◆ What to work on
Read the lines that follow and pick out every one containing the word "picks".
'''
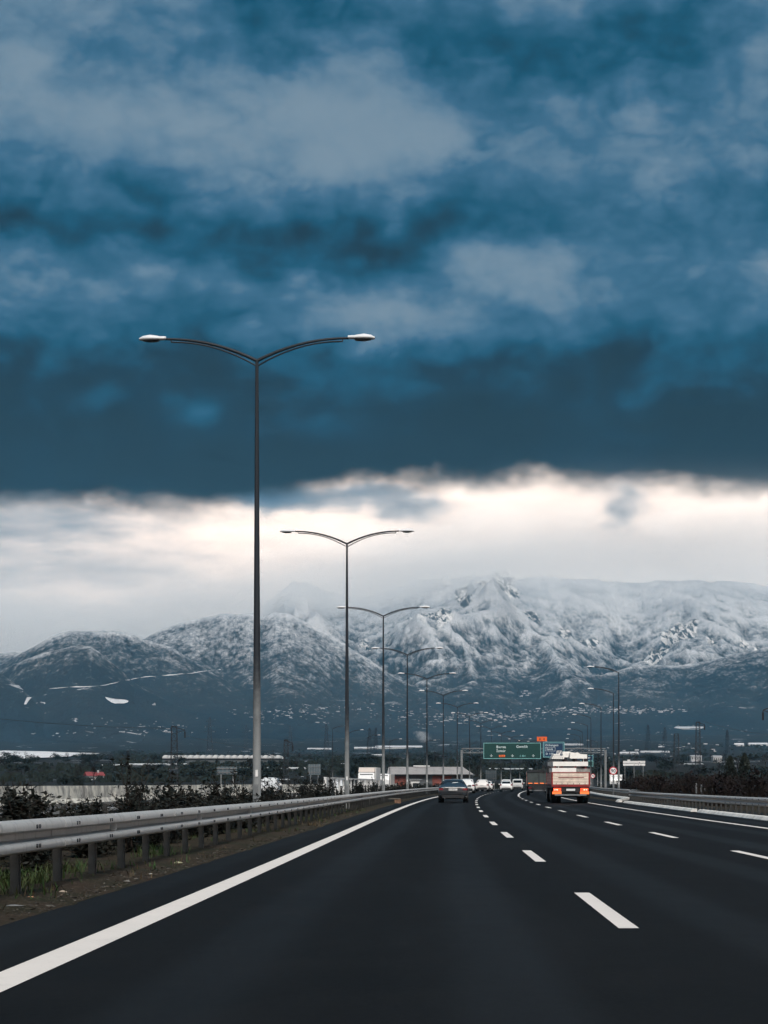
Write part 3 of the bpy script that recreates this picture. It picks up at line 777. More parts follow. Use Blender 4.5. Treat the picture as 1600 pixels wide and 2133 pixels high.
def build_grass():
    rnd = random.Random(9); mb = MB()
    def blade(p, h, w, m, lean):
        a = rnd.uniform(0, 6.28); dx, dy = math.cos(a), math.sin(a); mb.mat(m)
        q = p+Vector((dx*lean*.4, dy*lean*.4, h*.6)); r = p+Vector((dx*lean, dy*lean, h)); s = Vector((-dy, dx, 0))*w
        mb.poly([p-s, p+s, q+s*.7, q-s*.7]); mb.poly([q-s*.7, q+s*.7, r])
    for _ in range(14000):
        d = 8+rnd.random()**1.6*70; off = -rnd.triangular(4.72, 8.6, 5.6)
        c = float(fbm(d*.55, off*.9, 3, 61))
        if c < .47: continue
        p = RP(d, off, .0); green = c > .56
        blade(p, rnd.uniform(.03, .13)*(1.2 if green else .9), rnd.uniform(.004, .008)*(1+d/40), 0 if green and rnd.random() < .8 else 1, rnd.uniform(.02, .12))
    for _ in range(160):           # tufts of lusher grass at the first posts
        q = rnd.choice(((14.9, -5.75), (15.5, -5.9), (15.2, -5.6), (20.5, -5.8), (26, -5.6)))
        for _ in range(7): blade(RP(q[0]+rnd.gauss(0, .45), q[1]+rnd.gauss(0, .16), 0), rnd.uniform(.08, .24), rnd.uniform(.005, .009), 0, rnd.uniform(.05, .2))
    for _ in range(900):           # a bright green patch behind the first posts
        blade(RP(rnd.gauss(18.2, 1.0), -5.95+rnd.gauss(0, .28), .02), rnd.uniform(.05, .20), rnd.uniform(.005, .010), 2, rnd.uniform(.05, .2))
    o = mb.build('grass', [GRASS, DRY, mat('lush_grass', (.020, .050, .012), .7, 0, .2, col2=(.042, .048, .016), vscale=2.)]); tag(o, 'patchy green and dry grass growing under the left guardrail', 'grass', kind='stuff')
    mb = MB()                      # dead leaves, crumbs of soil and gravel on the verge edge
    for _ in range(2600):
        d = 8+rnd.random()**1.5*60; off = -4.6-abs(rnd.gauss(0, .35)); p = RP(d, off, .03); s = rnd.uniform(.006, .022)
        mb.mat(rnd.choice((0, 0, 1, 2))); pts = [p+Vector((rnd.gauss(0, s), rnd.gauss(0, s), abs(rnd.gauss(0, s*.5)))) for _ in range(4)]
        mb.poly([pts[0], pts[1], pts[2]]); mb.poly([pts[0], pts[2], pts[3]]); mb.poly([pts[0], pts[3], pts[1]]); mb.poly([pts[1], pts[3], pts[2]])
    o = mb.build('gravel', [mat('crumb_dark', (.03, .025, .02), .9), mat('crumb_brown', (.055, .042, .03), .9), mat('crumb_pale', (.10, .09, .075), .9)]); tag(o, 'loose gravel and dead leaves along the asphalt edge', 'gravel', kind='stuff')
build_grass()

def build_litter():
    rnd = random.Random(3)
    items = [(14.6, -4.92, .15, .022, GREY, 'long white plastic scrap lying on the verge at the left edge', 'scrap'), (16.6, -4.95, .09, .03, mat('pale_clod', (.36, .30, .24), .9), 'pale crumpled paper scrap on the verge between the first posts', 'scrap'),
             (15.7, -5.05, .09, .03, mat('orange_scrap', (.30, .16, .09), .8), 'small orange-brown wrapper on the verge by the first post', 'scrap'), (23.2, -4.85, .12, .05, mat('yellow_scrap', (.34, .33, .22), .8), 'yellowish crumpled scrap at the asphalt edge further along the rail', 'scrap'),
             (18.6, -4.70, .07, .015, mat('dull_paper', (.35, .34, .32), .8), 'small flat white scrap on the asphalt edge', 'scrap'), (20.2, -4.72, .05, .015, mat('dull_paper', (.35, .34, .32), .8), 'tiny white scrap on the asphalt edge beside the third post', 'scrap')]
    for d, off, w, h, m, lab, cat in items:
        mb = MB(); p = RP(d, off, .05); n = 5; rings = []
        for i in range(n):
            u = i/(n-1)-.5; rr = (1-(2*u)**2)**.5*.5+.12
            rings.append([Vector((u*w, math.cos(t)*h*.6*rr*rnd.uniform(.7, 1.3), (math.sin(t)*.5+.3)*h*rr*rnd.uniform(.7, 1.3))) for t in [2*math.pi*j/7 for j in range(7)]])
        o = mb.loft(rings).build('litter_scrap', m); o.location = p; o.rotation_euler.z = rnd.uniform(-.4, .4); tag(o, lab, cat)
    mb = MB(); p = RP(105.7, -4.78, 0)
    t = empty('concrete_block', p, heading(105), 'brown weathered block lying on the verge below the left guardrail', 'block')
    mb.box((.1, 0, .12), (.36, .5, .24)); mb.build('body', mat('brick_block', (.26, .15, .10), .9, 0, .1, var=.5, vscale=6.), t)
    mb = MB(); mb.box((-.12, -.02, .265), (.72, .54, .05)); mb.build('cap_slab', mat('block_cap', (.20, .18, .15), .9, var=.4), t)
    mb = MB(); p = RP(47., -5.0, .0)
    for i in range(40):
        q = Vector((rnd.gauss(0, .3), rnd.gauss(0, .2), 0)); mb.poly([q, q+Vector((.03, 0, 0)), q+Vector((rnd.gauss(0, .1), rnd.gauss(0, .1), rnd.uniform(.06, .22)))])
    o = mb.build('dry_weed', DRY); o.location = p; tag(o, 'tan clump of dry weeds at the foot of the left guardrail', 'weed')
build_litter()

def bare_tree(seed, h, spread, levels=3, m_twig=BROWN, name='bare_tree', leafy=0, lm=None, lsize=.3):
    rnd = random.Random(seed); root = empty(name, (0, 0, 0)); tr = MB(); tw = MB(); tips = []
    def grow(p, d, ln, r, lv):
        q = p+d*ln; mid = p.lerp(q, .5)+Vector((rnd.gauss(0, ln*.06), rnd.gauss(0, ln*.06), 0))
        (tr if lv == 0 else tw).tube([p, mid, q], [r, r*.8, r*.6], 5 if lv < 2 else 3, cap=False); tips.append(q)
        if lv < levels:
            for k in range(rnd.randint(3, 5)):
                nd = (d+Vector((rnd.gauss(0, spread), rnd.gauss(0, spread), rnd.gauss(.12, .3)))).normalized(); s = p.lerp(q, rnd.uniform(.45, 1)); grow(s, nd, ln*rnd.uniform(.5, .8), r*.5, lv+1)
    grow(Vector((0, 0, -.1)), Vector((0, 0, 1)), h*.40, h*.022, 0)
    tr.build('trunk', STEM, root)
    if leafy:
        for q in tips:
            for _ in range(leafy): leaf(tw, q+Vector((rnd.gauss(0, lsize), rnd.gauss(0, lsize), rnd.gauss(0, lsize*.8))), (0, 0, 1), lsize*rnd.uniform(.7, 1.4), rnd, .8)
    tw.build('crown', lm or m_twig, root); return root
def bush_mass(seed, w, h, n, lsize, m, name, twigs=30):
    rnd = random.Random(seed); root = empty(name, (0, 0, 0)); st = MB(); lf = MB()
    for _ in range(twigs):
        a = rnd.uniform(0, 6.28); r = w*.5*rnd.random()**.5; q = Vector((math.cos(a)*r, math.sin(a)*r, h*rnd.uniform(.5, 1.08)*(1-.35*(2*r/w)**2)))
        p = Vector((q.x*.35, q.y*.35, -.1)); st.tube([p, p.lerp(q, .5)+Vector((rnd.gauss(0, .1), rnd.gauss(0, .1), 0)), q], [.03, .02, .008], 3)
    lobes = [(Vector((rnd.gauss(0, w*.24), rnd.gauss(0, w*.24), h*rnd.uniform(.25, .72))), rnd.uniform(.18, .36)*min(w, h)) for _ in range(9)]
    for _ in range(n):
        c, r = rnd.choice(lobes); v = Vector((rnd.gauss(0, 1), rnd.gauss(0, 1), rnd.gauss(0, 1))).normalized()*r*rnd.random()**.35
        q = c+v
        if q.z > 0: leaf(lf, q, (0, 0, 1), lsize*rnd.uniform(.6, 1.4), rnd, .7)
    st.build('stem', STEM, root); lf.build('foliage', m, root); return root
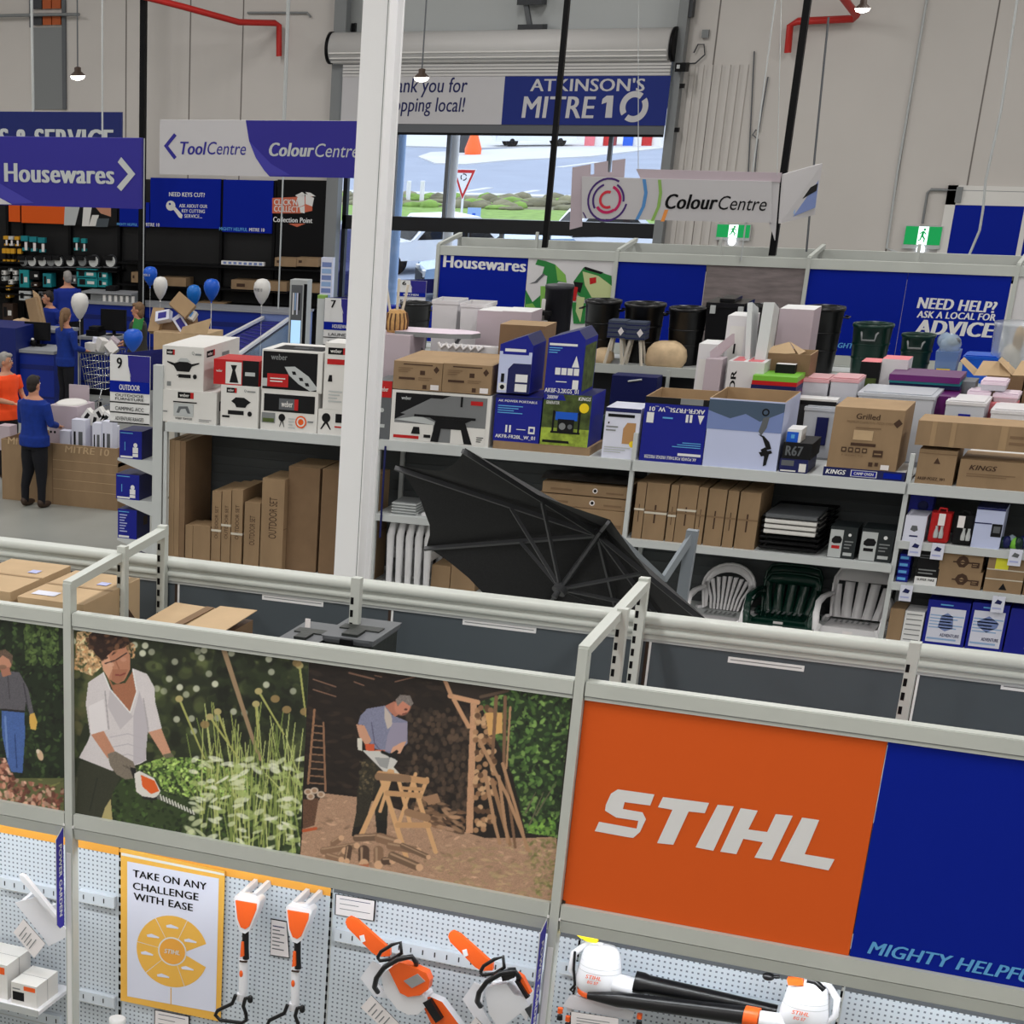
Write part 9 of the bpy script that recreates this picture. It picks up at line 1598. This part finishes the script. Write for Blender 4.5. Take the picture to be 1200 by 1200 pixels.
p = at(10, 430, 25.8); o = person((p.x-.05, 25.8, 0), R(75), 1.76, 'person in hi-vis orange shirt with grey hair at the left picture edge', 'hivis', 'black_pants', 'hair_grey', 'short', arms=(((-.21, .0, 1.41), (-.27, -.03, 1.15), (-.14, -.30, 1.10)), ((.21, .0, 1.41), (.29, -.03, 1.15), (.10, -.34, 1.06))), topname='shirt', look=.3, bare=1, build=1.15, belly=1.15)
p = at(77, 420, 30.8); person((p.x, 30.8, 0), R(150), at(76, 362, 30.8).z, 'person with a long brown ponytail and blue jumper before the counter', 'blue_jumper', 'black_pants', 'hair_brown', 'tail', arms=LIFT, look=.5, build=1.05)
p = at(66, 360, 33.60); person((p.x, 33.60, 0), R(-25), at(64, 342, 33.60).z+.02, 'person with short dark hair in blue behind the left counter, head bowed', 'jumper2', 'black_pants', 'hair_dark', arms=LIFT, topname='shirt', look=-.4, lean=.28, build=1.1)
p = at(71, 330, 36.0); person((p.x+.15, 36.0, 0), R(210), at(72, 318, 36.0).z, 'person with balding grey head and blue shirt facing the black display', 'jumper2', 'black_pants', 'hair_grey', 'short', topname='shirt', look=.3, build=1.2)
p = atz(162, 356, 1.72); person((p.x, p.y, 0), R(-60), 1.73, 'person in dark jacket with a green scarf behind the blue balloon', 'jacket', 'black_pants', 'hair_brown', 'bob', arms=LIFT, topname='jacket', look=-.2, build=1.3)
m = MB(); q = at(164, 381, p.y-.2); m.ring([[(q.x-.1, p.y-.22, q.z+.12), (q.x, p.y-.26, q.z+.1), (q.x+.08, p.y-.2, q.z+.12)], [(q.x-.12, p.y-.26, q.z-.08), (q.x, p.y-.30, q.z-.1), (q.x+.06, p.y-.24, q.z-.06)]], 'sprayg', (0, 0), True, False); sc = m.build('scarf')
sc.parent = [o for o in COL.objects if o.get('label', '').startswith('person in dark jacket')][0]; sc.matrix_parent_inverse = Matrix.Translation(sc.parent.location).inverted() if 0 else (Matrix.Translation(sc.parent.location) @ Matrix.Rotation(sc.parent.rotation_euler.z, 4, 'Z')).inverted()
'''
◆ Task solution
Write part 3 of the bpy script that recreates this picture. It picks up at line 777. More parts follow. Use Blender 4.5. Treat the picture as 1600 pixels wide and 2133 pixels high.
Write part 9 of the bpy script that recreates this picture. It picks up at line 1598. This part finishes the script. Write for Blender 4.5. Take the picture to be 1200 by 1200 pixels.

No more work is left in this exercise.